Olayın izahı şu; seçim bir süreçtir. Seçim takvimi diye bir olgu vardır. Seçmen kütüklerinin yayınlanmasından kesinleşmiş seçim sonuçlarının açıklanmasına kadar her safha Yüksek Seçim Kurulunun ve görevlendirdiği kurulların denetim ve kontrolüne tabidir. Bir safha tamamlanmadan diğerine geçilmez. Seçmen kütüklerinin askıya çıkarılması, itirazların alınması ve devamında kesinleştirilmesi Yüksek Seçim Kurulunun kontrolündedir. Yüksek Seçim Kurulu seçmen kütüklerinin sağlıklı bir şekilde oluşturulduğu kararını vermeden fiili seçime gitmez.
31 Mart seçimlerinde İstanbul için de bu takvim işletilmiş, itirazlar alınmış, değerlendirilmiş ve gerekli işlemler yapılmıştır. Türkiye genelinde aynı prosedür işletilmiştir ve 22 Ocak 2019 tarihinde Yüksek Seçim Kurulu Başkanı Sadi Güven kamuoyuna çok net ve açık bir şekilde; “bu seçim döneminde beyan edilen yerleşim yerinde oturmadığı için kaydı dondurulan seçmen sayısı 56 bin 495 kişidir. Mükerrer seçmen de sahte seçmen de hayali seçmen de yok.” açıklamasını yapmıştır.
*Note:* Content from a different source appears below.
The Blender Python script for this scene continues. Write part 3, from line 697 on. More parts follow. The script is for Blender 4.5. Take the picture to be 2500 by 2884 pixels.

Yukarıda size aynı kurulun emsal kararından bahsettim. Yüksek Seçim Kurulunun üyelerinin hemen hepsi hukukçudur, büyük kısmı üst derecede yargıçtır. Yargıçlar verecekleri kararda herhangi bir takdir haklarının olmadığını bilecek kadar tecrübelidir. Kurulun daha önce vereceği kararlarla çelişkiye düşeceğini de sanmıyorum. Ancak yine de iptal yönünde bir karar çıkarsa yorumum ne mi olur? Hukuk dışında alınmış siyasi bir karar olduğunu düşünürüm. Kalın sağlıcakla…
Normal şartlar altında, sıradan bir ülkede bırakın "Seçim iptal edilir mi?" diye sormayı, düşünmez bile insanlar. Üzülüyoruz, ama öğreniyoruz da. Gerçek demokrasinin ve işlerliğini bir toplum için ne kadar önemli olduğunu öğreniyoruz. Yazılarınızı ilgiyle takip ediyorum.Teşekkürler Eşref Bey.
Her şey bütün açıklığıyla ortadayken suyu bulandırma taktikleri bunlar hocam.Kanmayalım, aldanmayalım.Sevgiler.